The Night it Happened
In the early hours of 1 December, just hours after the African soldiers had finished celebrating their win, French troops attacked. Despite the mutineers being unarmed, they came in shooting, with armoured cars, mounted machine guns and an Army tank. War veterans claim that over 300 of the black African soldiers were killed and many arrested while the French only claim 35 deaths, a figure which is still considered today as the official record according to the French government.
Aftermath
After the Massacre, the French provisional government of Charles de Gaulle, concerned at the impact of the Thiaroye incident on still-serving tirailleurs, acted quickly to ensure that claims for back pay and other monies owing were settled.
In March 1945 a military tribunal sentenced those who participated in the ‘mutiny’ to ten years in prison. Five of the prisoners died in detention.
Those imprisoned were later pardoned by President Vincent Auriol when he visited Senegal in 1947, but they didn’t receive their veteran pension.
When France’s African colonies achieved independence between 1956 and the early 1960s, the military pensions of veterans who became citizens of the new nations were frozen. By contrast their French counterparts, who served in the same war and fought in the same battles, received pensions that were adjusted for inflation in France itself.
The reason the French government gave for the freezing of the pensions was that increased levels would have created an income gap between the former soldiers and the rest of the populations in African countries where the cost of living was significantly lower than in France.
Their pensions were later unfrozen, but as colonial subjects, these West African French soldiers were not awarded the same pay or pension as their French (white) fellow soldiers after World War II. The pensions for veterans of both races were calculated on the basis of living costs in their countries of birth, supposedly lower in colonies than in France.
It was only in 2006 – more than forty years after the colonies had gained independence and sixty years after World War II had ended – that President Jacques Chirac, reportedly moved by Rachid Bouchareb’s movie Indigènes (days of glory), gave instructions to increase the pensions of former colonial soldiers.
Like much of France’s violent and oppressive colonial history, the Thiaroye massacre is not taught in schools.

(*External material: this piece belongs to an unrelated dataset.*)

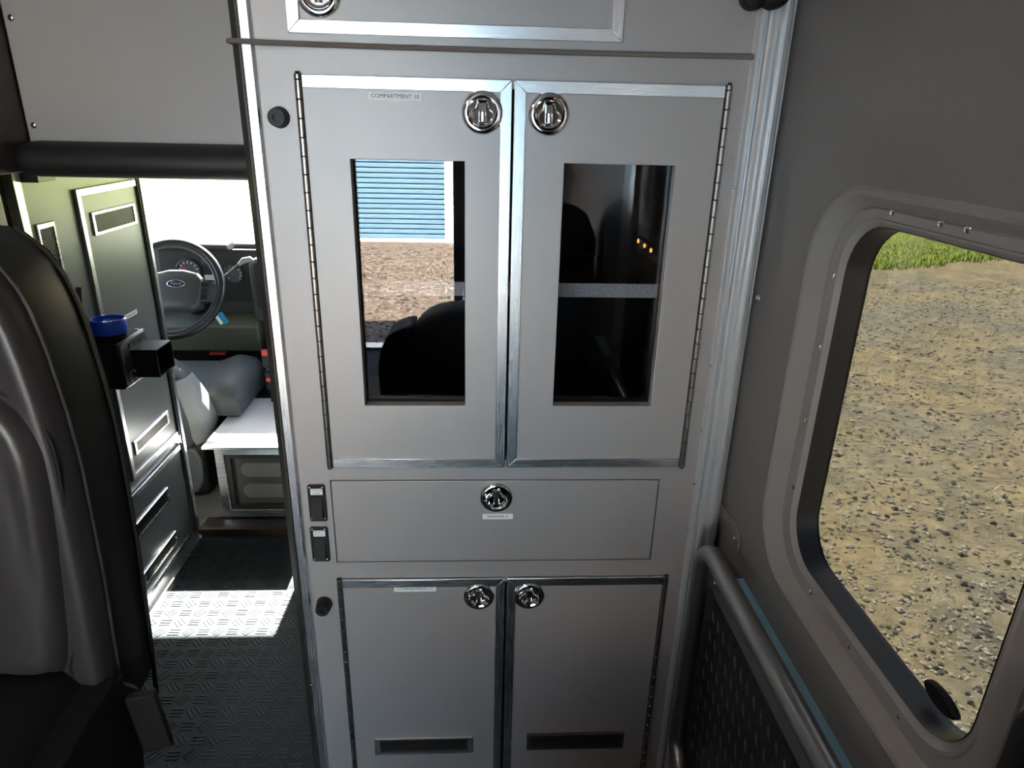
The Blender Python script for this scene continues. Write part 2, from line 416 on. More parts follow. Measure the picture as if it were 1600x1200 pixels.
ring(fr, hole_f, WX + .016, rrect(.447, .920, .806, 1.360, .089, 8), WX + .013)
ring(fr, rrect(.447, .920, .806, 1.360, .089, 8), WX + .013, f_b, WX + .013)
ring(fr, f_b, WX + .013, rrect(.473, .893, .8275, 1.349, .0735, 8), WX + .010)
ring(fr, rrect(.473, .893, .8275, 1.349, .0735, 8), WX + .010, f_c, WX + .010)
ring(fr, f_c, WX + .010, hole_g, WX + .018)
fr.build('inner_flange', M_FRAME, wm, ang=25)
gk = MB(); ring(gk, hole_g, WX + .016, rrect(.487, .879, .841, 1.337, .068, 8), WX + .050)
gk.build('gasket', M_GASK, wm, label='black rubber gasket')
lp = rrect(.482, .884, .836, 1.342, .070, 8)
gl = MB(); gl.loft([[(WX + .046, u, v) for u, v in lp], [(WX + .050, u, v) for u, v in lp]])
gl.build('glass_pane', M_PRIV, wm, label='dark tinted glass')
for p in ((.900, 1.262), (.900, 1.159), (.902, 1.045), (.903, .932), (.80, 1.359), (.71, 1.359), (.668, 1.359), (.797, .817), (.687, .817), (.575, .817)):
    place(SCREW, 'screw', wm, (WX + .0145, p[0], p[1]), ROT_NX)
kn = MB(); kn.loft([[(x, .557 + .027 * k * math.cos(R(18 * i)), .8605 + .0105 * k * math.sin(R(18 * i))) for i in range(20)] for x, k in ((.5212, 1), (.515, 1), (.513, .9))])
kn.build('vent_stop', M_RUBBER, wm, label='black oval stop near the lower corner of the glass')

# ---- corner extrusions (trim_1 left of the cabinet, trim_2 in the right corner)
def extrude_profile(prof, z0, z1): return [[(x, y, z0) for x, y in prof], [(x, y, z1) for x, y in prof]]
t1 = MB(); t1.loft(extrude_profile([(-.321, CABY - .006), (-.321, CABY + .03), (-.352, CABY + .03), (-.352, CABY + .012), (-.337, CABY - .008), (-.335, CABY - .010), (-.323, CABY - .010)], 0, 1.85))
t1o = t1.build('trim_1', M_ALUZ, ang=20); struct(t1o, 'bright aluminium corner post at the left edge of the cabinet')
MB().loft(extrude_profile([(-.3365, CABY - .0095), (-.352, CABY + .012), (-.3545, CABY + .0105), (-.340, CABY - .0105)], 0, 1.85)).build('dark_edge', M_DARKALU, t1o, label='dark rounded edge')
place(SCREW_S, 'screw', t1o, (-.335, CABY - .011, .37), ROT_NY)
prof = [(.405, 1.099), (.405, 1.094), (.4085, 1.090), (.414, 1.090), (.417, 1.094), (.4175, 1.101), (.421, 1.102), (.423, 1.096), (.426, 1.094), (.432, 1.0945), (.436, 1.098), (.438, 1.103), (.441, 1.104), (.446, 1.098), (.450, 1.0975), (.4565, 1.100), (.4615, 1.106), (.4640, 1.115), (.466, 1.119), (.469, 1.119), (.472, 1.124), (.474, 1.132), (.474, 1.16), (.405, 1.16)]
t2 = MB().loft(extrude_profile(prof, 0, 1.85)).build('trim_2', M_WHITE_EX, ang=22)
struct(t2, 'pale ribbed corner extrusion between the cabinet and the right wall')
for z in (1.36, 1.204, 1.063, .94, .83, .728, .60): place(SCREW_S, 'screw', t2, (.4045, 1.0955, z), ROT_NY)

# ------------------------------------------------------------------ tall cabinet
cab = thing('tall_cabinet', 'tall grey cabinet with two glazed doors, a drawer and two lower doors', 'cabinet', (.04, CABY, 0))
UD = (-.264, .0500, .0535, .3775, .8655, 1.5065)       # upper doors: left x0,x1 right x0,x1 z0,z1
LD = (-.2645, .0555, .0595, .3745, .055, .6225)
DR = (-.2640, .3375, .6605, .8350)
fp = MB()
holed(fp, -.321, .405, 0, 1.545, [(UD[0] + .012, UD[3] - .012, UD[4] + .012, UD[5] - .012), (DR[0] - .0018, DR[1] + .0018, DR[2] - .0018, DR[3] + .0018), (LD[0] + .012, LD[3] - .012, LD[4] + .012, LD[5] - .012)], CABY, CABY + .018)
fp.build('face_panel', M_LAM, cab)
MB().box(-.345, -.327, 1.131, 1.60, 0, 1.545).build('side_panel', M_LAM, cab)
MB().box(.405, .42, 1.165, 1.60, 0, 1.545).build('side_panel', M_LAM, cab)
MB().box(-.327, .42, 1.59, 1.605, 0, 1.545).build('back_panel', M_GAP, cab)
MB().box(-.327, .405, 1.119, 1.59, .845, .855).box(-.327, .405, 1.119, 1.59, .64, .65).box(-.327, .405, 1.119, 1.59, 1.52, 1.54).box(-.327, -.32, 1.119, 1.59, .855, 1.52).box(.40, .405, 1.119, 1.59, .855, 1.52).build('inner_lining', M_DARKALU, cab)
sh = MB().box(-.32, .40, 1.255, 1.585, 1.148, 1.160).build('shelf', M_DARKALU, cab)
MB().box(-.32, .40, 1.250, 1.256, 1.143, 1.169).build('shelf_lip', mat('speckled lip', (.85, .82, .76), .7, noise=(260, .35)), sh, label='pale speckled front lip')

def trims(door, x0, x1, z0, z1, y, latch_side, sides, wd=.0175):
    """mitred aluminium strips round a door: sides is a set of T,B,L,R"""
    def strip(pts, mt):
        # bevelled section: outer edge low, inner edge proud
        mb = MB(); loopf = [(u, y - .0035, v) for u, v in pts]; loopb = [(u, y + .004, v) for u, v in pts]
        mb.loft([loopb, loopf]); mb.build('trim_strip', mt, door, bevel=.0008)
    li = wd if 'L' in sides else 0; ri = wd if 'R' in sides else 0
    lo = 0 if 'L' in sides else .008; ro = 0 if 'R' in sides else .008
    if 'T' in sides: strip([(x0 + lo, z1), (x0 + max(li, lo), z1 - wd), (x1 - max(ri, ro), z1 - wd), (x1 - ro, z1)], M_ALUX)
    if 'B' in sides: strip([(x0 + lo, z0), (x1 - ro, z0), (x1 - max(ri, ro), z0 + wd), (x0 + max(li, lo), z0 + wd)], M_ALUX)
    tt = wd if 'T' in sides else 0; bb = wd if 'B' in sides else 0
    if 'L' in sides: strip([(x0, z0), (x0 + wd, z0 + bb), (x0 + wd, z1 - tt), (x0, z1)], M_ALUZ)
    if 'R' in sides: strip([(x1, z0), (x1, z1), (x1 - wd, z1 - tt), (x1 - wd, z0 + bb)], M_ALUZ)

def hinge(door, x, y, z0, z1, pitch=.0265, mt=None):
    mb = MB(); z = z0; k = 0
    while z < z1 - 1e-4:
        e = min(z + pitch, z1)
        mb.lathe((x, y, z + .0008), (0, 0, 1), [(.0036, 0), (.0042, .0005), (.0042, e - z - .0018), (.0036, e - z - .0013)], 10, mi=0)
        z = e; k += 1
    mb.lathe((x, y, z0 - .001), (0, 0, 1), [(.0030, 0), (.0030, z1 - z0 + .004)], 8, mi=1)
    mb.box(x - .0055, x + .0055, y + .002, y + .0045, z0, z1, mi=1)
    return mb.build('piano_hinge', [mt or M_HINGE, M_GAP], door, label='black and steel piano hinge')

def latch(parent, x, y, z, r=.0315):
    """round chrome paddle latch facing -y"""
    mb = MB(); k = r / .0315
    mb.lathe((x, y, z), (0, -1, 0), [(.0315 * k, 0), (.0312 * k, .0020), (.0290 * k, .0052), (.0258 * k, .0068), (.0232 * k, .0066), (.0220 * k, .0035), (.0205 * k, .0002), (.010 * k, .0001), (0, .0003)], 36)
    # bell-shaped paddle rim: narrow neck on top, wide finger pocket below
    pts = [(-.0062, .0175), (.0062, .0175), (.0072, .0135), (.0082, .0085), (.0125, .0045), (.0170, .0010), (.0178, -.0040), (.0160, -.0095), (.0120, -.0142), (.0060, -.0172), (0, -.0182),
           (-.0060, -.0172), (-.0120, -.0142), (-.0160, -.0095), (-.0178, -.0040), (-.0170, .0010), (-.0125, .0045), (-.0082, .0085), (-.0072, .0135)]
    loops = []
    for sc, h in ((1.14, .0010), (1.11, .0066), (1.02, .0082), (.92, .0072), (.87, .0030), (.80, .0008)):
        loops.append([(x + u * sc * k, y - h, z + (v * sc - .0008) * k) for u, v in pts])
    mb.loft(loops, cap=True)
    # neck plate and the upright finger barrel
    mb.obox((x, y - .0050, z + .0070 * k), (1, 0, 0), (0, .35, .94), (0, -.94, .35), .0050 * k, .0062 * k, .0012)
    mb.lathe((x, y - .0010, z - .0130 * k), (0, 0, 1), [(.0048 * k, 0), (.0055 * k, .0006), (.0055 * k, .0150 * k), (.0048 * k, .0156 * k)], 14)
    return mb.build('latch', M_CHROME, parent, label='round chrome paddle latch', ang=40)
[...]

Iba Der Thiam, a Senegalese historian, believes this is intentional.
“It is a page of history we tried to erase from the collective memory,” he says.
“There is part-racism and colonial mentality in this where the African has no role to play in history.”
Also a 1988 film about the event, Camp de Thiaroye directed by Ousmane Sembène, documenting the events leading up to the Thiaroye massacre, as well as the massacre itselff was banned in France for over a decade and censored in Senegal as well, shockingly.
Furthermore, there is no mention of the Thiaroye Massacre in any of Senegal’s history books taught in school.